Pensioni adeguate con più contributi e long term care
La Riforma Dini del 1995 e quella Fornero del 2011 hanno definitivamente chiarito un elemento: in un sistema pensionistico, uno dei principi fondamentali risulta essere l’equità. Infatti un sistema che intenda mantenere nel lungo termine la sostenibilità finanziaria non può non erogare prestazioni che a livello individuale non siano in linea con i contributi versati.
Se i professionisti quindi destinano al finanziamento degli enti di appartenenza un contributo soggettivo mediamente pari a circa il 13% del reddito percepito, al pensionamento non potranno che ricevere prestazioni commisurate a tale livello di contribuzione, pena la messa a rischio dei conti delle casse.
E se i lavoratori dipendenti, con l’applicazione del metodo contributivo, versando un contributo annuo pari al 33%, riceveranno mediamente dall’Inps una prestazione pari al 65-70% della retribuzione percepita nell’ultimo anno di servizio, possiamo ben immaginare quale sarà la prestazione che i professionisti potranno ricevere al pensionamento. All’incirca un terzo del contributo versato dai lavoratori infatti genererà all’incirca un terzo della prestazione finale: un 30% dell’ultimo reddito.
Una situazione che pone diversi accenti sugli aspetti di natura sociale. Un sistema pensionistico, infatti, oltre al principio dell’equità dovrebbe essere in grado di garantire una copertura finale adeguata e in linea con le esigenze dei lavoratori. A tal proposito occorre rilevare come gli enti di previdenza in generale non si trovino tutti nella stessa situazione. Le Casse “nuove”, costituite sulla base del Dlgs 103/1996, possono vantare una situazione finanziaria più florida. Applicano infatti da sempre il metodo contributivo e sono finanziate quasi completamente secondo il principio della capitalizzazione. Hanno accantonato un patrimonio del tutto adeguato rispetto alle prestazioni che hanno promesso. Quasi potrebbero, introducendo una quota delle prestazioni finanziate a ripartizione, incrementare il livello di prestazione garantita senza mettere a rischio la sostenibilità nei futuri 50 anni.

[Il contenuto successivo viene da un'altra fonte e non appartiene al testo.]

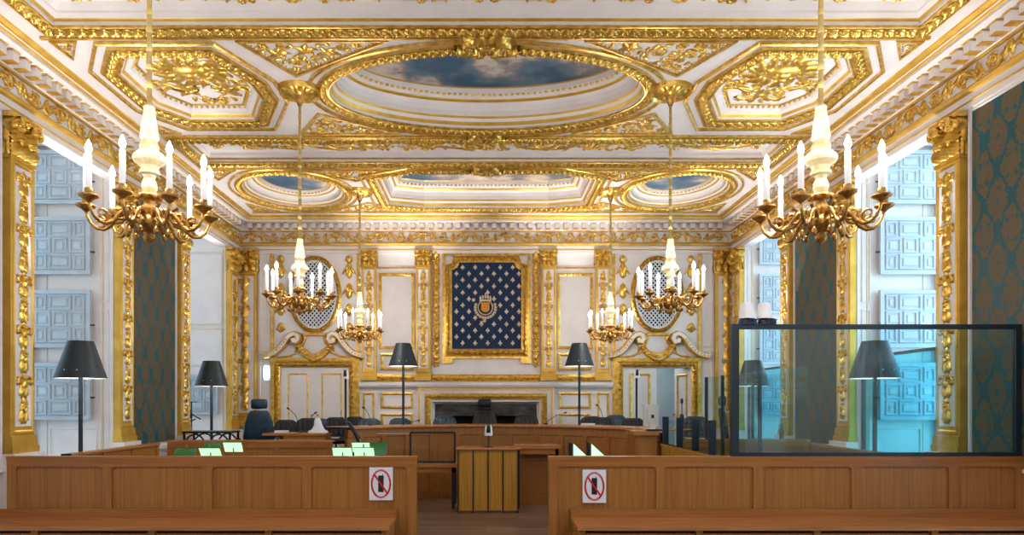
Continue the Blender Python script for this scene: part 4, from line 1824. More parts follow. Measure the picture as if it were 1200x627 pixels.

Diversa, in alcuni casi sensibilmente diversa, risulta essere la situazione delle Casse “storiche”, costituite sulla base del Dlgs 509/1994. Alcune di queste, infatti, finanziate fortemente attraverso il principio della ripartizione, devono monitorare attentamente l’evoluzione dei redditi degli iscritti per non correre il rischio che i contributi ricevuti non siano in linea con le prestazioni garantite.
In ogni caso professionisti singolarmente ed enti di previdenza possono fare molto per incrementare la copertura finale. I professionisti devono sviluppare la consapevolezza della situazione e pianificare in maniera adeguata il risparmio previdenziale. Alcune casse consentono di incrementare il contributo soggettivo. Un’ottima opportunità da utilizzare, anche in piena deducibilità fiscale. Le Casse, come peraltro stanno già facendo, dovrebbero invece focalizzarsi su tutte le forme di welfare.
E tra tutte le forme possibili di welfare alcune appaiono decisamente prioritarie. Quelle, ad esempio, destinate al sostegno del reddito, quelle relative al rimborso delle spese sanitarie, nonché la copertura di long term care. Copertura che, se rivista e gestita in maniera adeguata, togliendo tutta una serie di limitazioni applicate dal mercato, consentendo l'accesso in maniera più flessibile, potrebbe veramente assumere una forte valenza previdenziale, incrementando la prestazione finale in caso di bisogno.